▸ **SET EXERCISE**
Set down the material exactly as given, please, from its first line through the line that includes "cloud('farthest black ceiling".

☆ ☆ ☆ ☆ ☆ ☆ ☆

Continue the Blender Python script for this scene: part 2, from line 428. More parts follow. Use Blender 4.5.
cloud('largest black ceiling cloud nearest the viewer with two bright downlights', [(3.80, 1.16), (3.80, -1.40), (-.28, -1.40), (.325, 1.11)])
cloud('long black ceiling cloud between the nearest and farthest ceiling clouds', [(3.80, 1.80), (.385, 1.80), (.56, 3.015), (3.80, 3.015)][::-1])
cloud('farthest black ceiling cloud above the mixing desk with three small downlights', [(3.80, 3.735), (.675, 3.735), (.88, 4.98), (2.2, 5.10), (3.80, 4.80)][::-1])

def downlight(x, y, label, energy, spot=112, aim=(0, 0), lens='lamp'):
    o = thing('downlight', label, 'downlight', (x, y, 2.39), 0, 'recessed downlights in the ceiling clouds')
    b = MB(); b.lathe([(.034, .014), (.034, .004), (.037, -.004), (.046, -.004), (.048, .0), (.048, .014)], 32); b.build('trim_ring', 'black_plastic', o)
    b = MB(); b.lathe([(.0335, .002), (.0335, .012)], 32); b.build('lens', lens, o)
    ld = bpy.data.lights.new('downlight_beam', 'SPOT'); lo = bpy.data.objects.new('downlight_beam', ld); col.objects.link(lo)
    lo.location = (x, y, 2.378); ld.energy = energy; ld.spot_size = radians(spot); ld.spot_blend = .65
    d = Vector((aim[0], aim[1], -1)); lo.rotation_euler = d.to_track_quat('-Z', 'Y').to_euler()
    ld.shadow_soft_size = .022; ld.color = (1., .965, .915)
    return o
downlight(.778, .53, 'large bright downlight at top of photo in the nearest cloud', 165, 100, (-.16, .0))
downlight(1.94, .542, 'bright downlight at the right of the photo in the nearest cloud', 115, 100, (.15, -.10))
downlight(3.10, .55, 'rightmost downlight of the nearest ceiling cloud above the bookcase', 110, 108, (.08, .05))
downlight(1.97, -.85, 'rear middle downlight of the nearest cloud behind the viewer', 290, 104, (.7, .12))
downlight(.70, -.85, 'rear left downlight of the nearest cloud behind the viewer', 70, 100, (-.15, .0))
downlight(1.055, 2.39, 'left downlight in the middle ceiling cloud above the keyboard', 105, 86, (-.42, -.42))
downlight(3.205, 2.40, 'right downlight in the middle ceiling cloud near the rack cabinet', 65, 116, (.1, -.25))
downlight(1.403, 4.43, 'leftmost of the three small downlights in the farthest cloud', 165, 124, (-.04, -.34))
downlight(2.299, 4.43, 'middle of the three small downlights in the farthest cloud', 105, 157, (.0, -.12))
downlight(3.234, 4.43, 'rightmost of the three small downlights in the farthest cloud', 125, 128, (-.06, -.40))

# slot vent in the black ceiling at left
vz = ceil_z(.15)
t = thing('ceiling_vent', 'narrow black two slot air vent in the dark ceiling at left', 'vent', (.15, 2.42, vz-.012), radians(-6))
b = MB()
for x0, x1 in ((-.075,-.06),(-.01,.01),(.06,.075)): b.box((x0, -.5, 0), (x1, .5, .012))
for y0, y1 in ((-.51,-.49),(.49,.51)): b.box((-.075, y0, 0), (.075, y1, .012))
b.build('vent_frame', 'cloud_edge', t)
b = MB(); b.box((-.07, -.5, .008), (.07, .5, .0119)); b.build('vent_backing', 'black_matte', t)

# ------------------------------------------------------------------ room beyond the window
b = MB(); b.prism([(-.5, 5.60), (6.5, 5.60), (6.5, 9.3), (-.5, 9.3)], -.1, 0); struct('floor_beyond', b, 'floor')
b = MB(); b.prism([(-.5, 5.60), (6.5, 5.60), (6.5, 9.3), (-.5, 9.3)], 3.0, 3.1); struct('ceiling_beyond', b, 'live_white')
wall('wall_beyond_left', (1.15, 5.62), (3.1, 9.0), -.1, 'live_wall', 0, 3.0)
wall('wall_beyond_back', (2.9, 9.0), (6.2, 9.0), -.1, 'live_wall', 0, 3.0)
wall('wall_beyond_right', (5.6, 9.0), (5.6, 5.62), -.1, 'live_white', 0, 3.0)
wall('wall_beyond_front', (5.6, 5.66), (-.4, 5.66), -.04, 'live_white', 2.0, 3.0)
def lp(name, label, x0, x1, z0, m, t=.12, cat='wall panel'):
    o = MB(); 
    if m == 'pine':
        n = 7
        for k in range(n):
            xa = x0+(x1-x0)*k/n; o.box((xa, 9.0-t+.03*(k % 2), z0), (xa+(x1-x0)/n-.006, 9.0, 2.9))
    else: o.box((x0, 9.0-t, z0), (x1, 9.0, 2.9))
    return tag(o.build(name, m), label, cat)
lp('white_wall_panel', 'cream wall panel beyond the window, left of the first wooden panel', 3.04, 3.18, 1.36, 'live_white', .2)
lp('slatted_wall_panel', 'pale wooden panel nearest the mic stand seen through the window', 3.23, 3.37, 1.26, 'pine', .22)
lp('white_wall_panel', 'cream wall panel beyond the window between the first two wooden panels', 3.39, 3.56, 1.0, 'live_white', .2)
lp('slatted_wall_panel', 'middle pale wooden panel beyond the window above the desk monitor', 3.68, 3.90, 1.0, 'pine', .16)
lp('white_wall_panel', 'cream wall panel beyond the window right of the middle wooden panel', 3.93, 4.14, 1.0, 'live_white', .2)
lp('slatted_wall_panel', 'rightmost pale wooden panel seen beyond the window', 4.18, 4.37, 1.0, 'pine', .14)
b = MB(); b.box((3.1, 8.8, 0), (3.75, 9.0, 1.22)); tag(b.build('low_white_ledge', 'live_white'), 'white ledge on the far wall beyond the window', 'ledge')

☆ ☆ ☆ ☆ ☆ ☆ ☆

▸ **FINISHED EXERCISE**
Continue the Blender Python script for this scene: part 2, from line 428. More parts follow. Use Blender 4.5.
cloud('largest black ceiling cloud nearest the viewer with two bright downlights', [(3.80, 1.16), (3.80, -1.40), (-.28, -1.40), (.325, 1.11)])
cloud('long black ceiling cloud between the nearest and farthest ceiling clouds', [(3.80, 1.80), (.385, 1.80), (.56, 3.015), (3.80, 3.015)][::-1])
cloud('farthest black ceiling cloud above the mixing desk with three small downlights', [(3.80, 3.735), (.675, 3.735), (.88, 4.98), (2.2, 5.10), (3.80, 4.80)][::-1])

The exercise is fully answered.